Output the material word for word. Leave each picture out.

▼

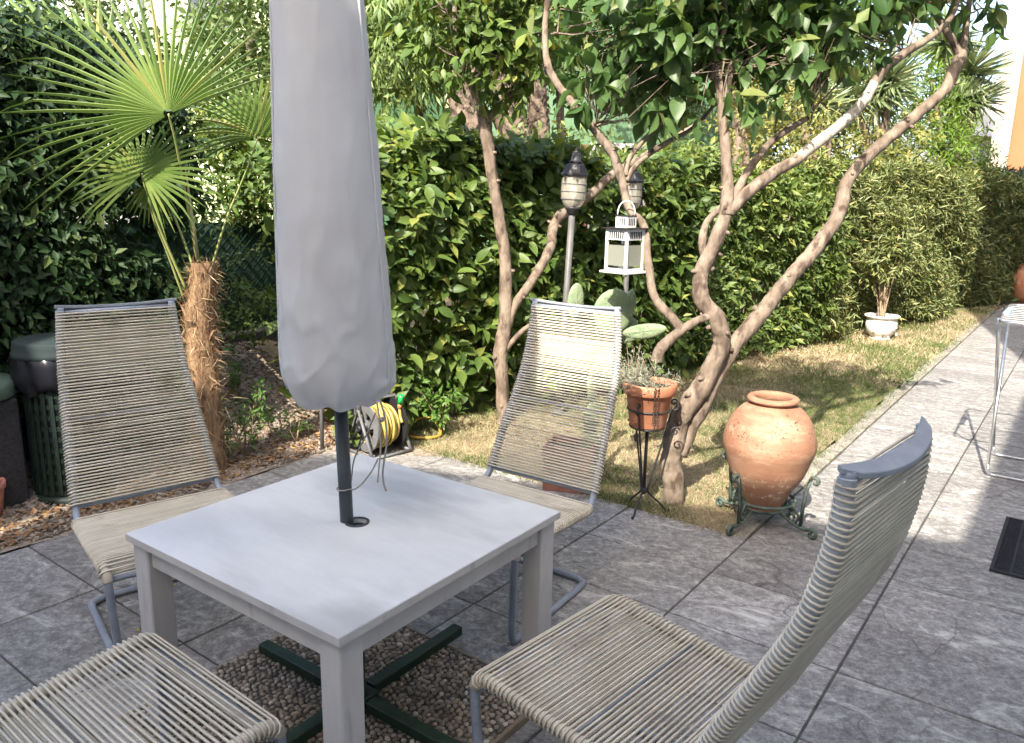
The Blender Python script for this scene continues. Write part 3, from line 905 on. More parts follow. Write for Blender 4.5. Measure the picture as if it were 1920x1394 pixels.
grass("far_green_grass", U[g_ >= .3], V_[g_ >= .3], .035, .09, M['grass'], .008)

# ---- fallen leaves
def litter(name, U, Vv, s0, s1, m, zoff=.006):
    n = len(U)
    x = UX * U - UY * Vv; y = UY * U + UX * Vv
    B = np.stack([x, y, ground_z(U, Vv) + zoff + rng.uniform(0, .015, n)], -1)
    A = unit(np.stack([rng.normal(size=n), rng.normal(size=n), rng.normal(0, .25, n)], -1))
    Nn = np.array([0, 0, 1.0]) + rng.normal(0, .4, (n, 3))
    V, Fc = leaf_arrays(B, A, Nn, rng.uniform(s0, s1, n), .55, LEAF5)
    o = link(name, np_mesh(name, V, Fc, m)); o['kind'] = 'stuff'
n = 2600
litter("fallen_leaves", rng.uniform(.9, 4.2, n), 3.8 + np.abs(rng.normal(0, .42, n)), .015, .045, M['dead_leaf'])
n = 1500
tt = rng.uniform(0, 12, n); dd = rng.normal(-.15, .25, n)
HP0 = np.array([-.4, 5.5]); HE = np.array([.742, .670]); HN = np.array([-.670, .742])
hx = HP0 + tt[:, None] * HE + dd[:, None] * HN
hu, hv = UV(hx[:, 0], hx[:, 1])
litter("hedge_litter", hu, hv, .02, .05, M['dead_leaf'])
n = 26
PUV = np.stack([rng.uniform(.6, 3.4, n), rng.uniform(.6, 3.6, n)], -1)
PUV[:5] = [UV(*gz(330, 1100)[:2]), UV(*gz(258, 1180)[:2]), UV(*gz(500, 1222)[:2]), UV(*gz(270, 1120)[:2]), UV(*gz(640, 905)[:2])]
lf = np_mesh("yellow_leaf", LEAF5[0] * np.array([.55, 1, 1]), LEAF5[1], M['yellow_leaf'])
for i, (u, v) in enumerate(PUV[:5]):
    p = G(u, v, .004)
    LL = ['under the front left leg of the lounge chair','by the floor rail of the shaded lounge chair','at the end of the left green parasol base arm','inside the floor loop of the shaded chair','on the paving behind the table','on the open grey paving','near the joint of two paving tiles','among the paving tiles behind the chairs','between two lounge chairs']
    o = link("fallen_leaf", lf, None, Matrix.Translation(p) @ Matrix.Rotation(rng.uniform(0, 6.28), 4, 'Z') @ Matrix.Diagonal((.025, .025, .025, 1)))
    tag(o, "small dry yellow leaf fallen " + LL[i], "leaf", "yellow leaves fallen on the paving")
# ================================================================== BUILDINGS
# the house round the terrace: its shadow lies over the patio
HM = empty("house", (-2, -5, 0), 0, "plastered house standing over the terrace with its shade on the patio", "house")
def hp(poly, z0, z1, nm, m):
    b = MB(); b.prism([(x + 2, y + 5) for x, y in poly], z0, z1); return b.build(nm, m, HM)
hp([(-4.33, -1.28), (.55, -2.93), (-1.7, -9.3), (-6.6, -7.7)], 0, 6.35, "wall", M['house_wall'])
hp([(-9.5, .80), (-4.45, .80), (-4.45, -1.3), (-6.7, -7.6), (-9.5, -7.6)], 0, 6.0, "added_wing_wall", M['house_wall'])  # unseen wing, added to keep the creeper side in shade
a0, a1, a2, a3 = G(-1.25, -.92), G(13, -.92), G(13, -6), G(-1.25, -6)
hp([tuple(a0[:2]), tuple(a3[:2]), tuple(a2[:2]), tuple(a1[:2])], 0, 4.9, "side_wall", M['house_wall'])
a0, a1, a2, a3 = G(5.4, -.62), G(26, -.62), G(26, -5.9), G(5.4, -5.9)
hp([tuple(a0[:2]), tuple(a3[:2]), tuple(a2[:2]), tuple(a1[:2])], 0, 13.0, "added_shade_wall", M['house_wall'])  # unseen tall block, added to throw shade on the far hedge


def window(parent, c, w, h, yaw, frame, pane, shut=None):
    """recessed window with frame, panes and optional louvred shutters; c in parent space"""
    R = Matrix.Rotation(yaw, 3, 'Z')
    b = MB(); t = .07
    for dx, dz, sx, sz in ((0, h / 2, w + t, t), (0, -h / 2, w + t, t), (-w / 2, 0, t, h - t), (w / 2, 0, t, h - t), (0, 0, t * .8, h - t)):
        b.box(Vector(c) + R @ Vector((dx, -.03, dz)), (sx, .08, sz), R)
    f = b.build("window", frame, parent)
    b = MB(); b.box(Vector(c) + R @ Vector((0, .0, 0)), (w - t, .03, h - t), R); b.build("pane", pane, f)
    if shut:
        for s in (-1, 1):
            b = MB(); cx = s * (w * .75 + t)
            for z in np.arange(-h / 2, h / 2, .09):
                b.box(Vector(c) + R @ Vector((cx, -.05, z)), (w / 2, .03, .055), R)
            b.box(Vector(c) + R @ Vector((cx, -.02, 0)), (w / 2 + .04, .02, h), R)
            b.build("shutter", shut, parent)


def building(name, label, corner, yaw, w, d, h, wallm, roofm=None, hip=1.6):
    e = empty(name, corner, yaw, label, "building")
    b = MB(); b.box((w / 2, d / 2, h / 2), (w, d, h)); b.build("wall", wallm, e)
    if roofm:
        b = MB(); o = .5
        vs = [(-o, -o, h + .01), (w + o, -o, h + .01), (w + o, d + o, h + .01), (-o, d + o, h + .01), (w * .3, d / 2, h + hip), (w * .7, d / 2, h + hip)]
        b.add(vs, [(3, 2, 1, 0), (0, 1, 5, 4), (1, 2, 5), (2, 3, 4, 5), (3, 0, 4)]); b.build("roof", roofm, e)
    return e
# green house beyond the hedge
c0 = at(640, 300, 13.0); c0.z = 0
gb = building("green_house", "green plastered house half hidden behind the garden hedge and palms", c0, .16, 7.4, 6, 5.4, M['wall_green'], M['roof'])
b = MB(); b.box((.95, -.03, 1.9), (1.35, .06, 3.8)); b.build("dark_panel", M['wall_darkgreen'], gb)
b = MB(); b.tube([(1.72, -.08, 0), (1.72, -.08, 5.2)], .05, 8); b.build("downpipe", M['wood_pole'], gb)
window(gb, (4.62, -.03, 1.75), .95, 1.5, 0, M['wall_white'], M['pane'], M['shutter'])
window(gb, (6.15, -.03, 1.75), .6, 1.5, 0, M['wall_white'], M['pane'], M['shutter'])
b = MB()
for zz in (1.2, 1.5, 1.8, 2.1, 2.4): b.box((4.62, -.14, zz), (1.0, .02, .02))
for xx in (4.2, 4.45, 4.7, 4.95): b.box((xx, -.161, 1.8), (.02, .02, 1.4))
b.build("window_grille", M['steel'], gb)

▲

Output for this exercise:
The Blender Python script for this scene continues. Write part 3, from line 905 on. More parts follow. Write for Blender 4.5. Measure the picture as if it were 1920x1394 pixels.
grass("far_green_grass", U[g_ >= .3], V_[g_ >= .3], .035, .09, M['grass'], .008)

# ---- fallen leaves
def litter(name, U, Vv, s0, s1, m, zoff=.006):
    n = len(U)
    x = UX * U - UY * Vv; y = UY * U + UX * Vv
    B = np.stack([x, y, ground_z(U, Vv) + zoff + rng.uniform(0, .015, n)], -1)
    A = unit(np.stack([rng.normal(size=n), rng.normal(size=n), rng.normal(0, .25, n)], -1))
    Nn = np.array([0, 0, 1.0]) + rng.normal(0, .4, (n, 3))
    V, Fc = leaf_arrays(B, A, Nn, rng.uniform(s0, s1, n), .55, LEAF5)
    o = link(name, np_mesh(name, V, Fc, m)); o['kind'] = 'stuff'
n = 2600
litter("fallen_leaves", rng.uniform(.9, 4.2, n), 3.8 + np.abs(rng.normal(0, .42, n)), .015, .045, M['dead_leaf'])
n = 1500
tt = rng.uniform(0, 12, n); dd = rng.normal(-.15, .25, n)
HP0 = np.array([-.4, 5.5]); HE = np.array([.742, .670]); HN = np.array([-.670, .742])
hx = HP0 + tt[:, None] * HE + dd[:, None] * HN
hu, hv = UV(hx[:, 0], hx[:, 1])
litter("hedge_litter", hu, hv, .02, .05, M['dead_leaf'])
n = 26
PUV = np.stack([rng.uniform(.6, 3.4, n), rng.uniform(.6, 3.6, n)], -1)
PUV[:5] = [UV(*gz(330, 1100)[:2]), UV(*gz(258, 1180)[:2]), UV(*gz(500, 1222)[:2]), UV(*gz(270, 1120)[:2]), UV(*gz(640, 905)[:2])]
lf = np_mesh("yellow_leaf", LEAF5[0] * np.array([.55, 1, 1]), LEAF5[1], M['yellow_leaf'])
for i, (u, v) in enumerate(PUV[:5]):
    p = G(u, v, .004)
    LL = ['under the front left leg of the lounge chair','by the floor rail of the shaded lounge chair','at the end of the left green parasol base arm','inside the floor loop of the shaded chair','on the paving behind the table','on the open grey paving','near the joint of two paving tiles','among the paving tiles behind the chairs','between two lounge chairs']
    o = link("fallen_leaf", lf, None, Matrix.Translation(p) @ Matrix.Rotation(rng.uniform(0, 6.28), 4, 'Z') @ Matrix.Diagonal((.025, .025, .025, 1)))
    tag(o, "small dry yellow leaf fallen " + LL[i], "leaf", "yellow leaves fallen on the paving")
# ================================================================== BUILDINGS
# the house round the terrace: its shadow lies over the patio
HM = empty("house", (-2, -5, 0), 0, "plastered house standing over the terrace with its shade on the patio", "house")
def hp(poly, z0, z1, nm, m):
    b = MB(); b.prism([(x + 2, y + 5) for x, y in poly], z0, z1); return b.build(nm, m, HM)
hp([(-4.33, -1.28), (.55, -2.93), (-1.7, -9.3), (-6.6, -7.7)], 0, 6.35, "wall", M['house_wall'])
hp([(-9.5, .80), (-4.45, .80), (-4.45, -1.3), (-6.7, -7.6), (-9.5, -7.6)], 0, 6.0, "added_wing_wall", M['house_wall'])  # unseen wing, added to keep the creeper side in shade
a0, a1, a2, a3 = G(-1.25, -.92), G(13, -.92), G(13, -6), G(-1.25, -6)
hp([tuple(a0[:2]), tuple(a3[:2]), tuple(a2[:2]), tuple(a1[:2])], 0, 4.9, "side_wall", M['house_wall'])
a0, a1, a2, a3 = G(5.4, -.62), G(26, -.62), G(26, -5.9), G(5.4, -5.9)
hp([tuple(a0[:2]), tuple(a3[:2]), tuple(a2[:2]), tuple(a1[:2])], 0, 13.0, "added_shade_wall", M['house_wall'])  # unseen tall block, added to throw shade on the far hedge


def window(parent, c, w, h, yaw, frame, pane, shut=None):
    """recessed window with frame, panes and optional louvred shutters; c in parent space"""
    R = Matrix.Rotation(yaw, 3, 'Z')
    b = MB(); t = .07
    for dx, dz, sx, sz in ((0, h / 2, w + t, t), (0, -h / 2, w + t, t), (-w / 2, 0, t, h - t), (w / 2, 0, t, h - t), (0, 0, t * .8, h - t)):
        b.box(Vector(c) + R @ Vector((dx, -.03, dz)), (sx, .08, sz), R)
    f = b.build("window", frame, parent)
    b = MB(); b.box(Vector(c) + R @ Vector((0, .0, 0)), (w - t, .03, h - t), R); b.build("pane", pane, f)
    if shut:
        for s in (-1, 1):
            b = MB(); cx = s * (w * .75 + t)
            for z in np.arange(-h / 2, h / 2, .09):
                b.box(Vector(c) + R @ Vector((cx, -.05, z)), (w / 2, .03, .055), R)
            b.box(Vector(c) + R @ Vector((cx, -.02, 0)), (w / 2 + .04, .02, h), R)
            b.build("shutter", shut, parent)


def building(name, label, corner, yaw, w, d, h, wallm, roofm=None, hip=1.6):
    e = empty(name, corner, yaw, label, "building")
    b = MB(); b.box((w / 2, d / 2, h / 2), (w, d, h)); b.build("wall", wallm, e)
    if roofm:
        b = MB(); o = .5
        vs = [(-o, -o, h + .01), (w + o, -o, h + .01), (w + o, d + o, h + .01), (-o, d + o, h + .01), (w * .3, d / 2, h + hip), (w * .7, d / 2, h + hip)]
        b.add(vs, [(3, 2, 1, 0), (0, 1, 5, 4), (1, 2, 5), (2, 3, 4, 5), (3, 0, 4)]); b.build("roof", roofm, e)
    return e
# green house beyond the hedge
c0 = at(640, 300, 13.0); c0.z = 0
gb = building("green_house", "green plastered house half hidden behind the garden hedge and palms", c0, .16, 7.4, 6, 5.4, M['wall_green'], M['roof'])
b = MB(); b.box((.95, -.03, 1.9), (1.35, .06, 3.8)); b.build("dark_panel", M['wall_darkgreen'], gb)
b = MB(); b.tube([(1.72, -.08, 0), (1.72, -.08, 5.2)], .05, 8); b.build("downpipe", M['wood_pole'], gb)
window(gb, (4.62, -.03, 1.75), .95, 1.5, 0, M['wall_white'], M['pane'], M['shutter'])
window(gb, (6.15, -.03, 1.75), .6, 1.5, 0, M['wall_white'], M['pane'], M['shutter'])
b = MB()
for zz in (1.2, 1.5, 1.8, 2.1, 2.4): b.box((4.62, -.14, zz), (1.0, .02, .02))
for xx in (4.2, 4.45, 4.7, 4.95): b.box((xx, -.161, 1.8), (.02, .02, 1.4))
b.build("window_grille", M['steel'], gb)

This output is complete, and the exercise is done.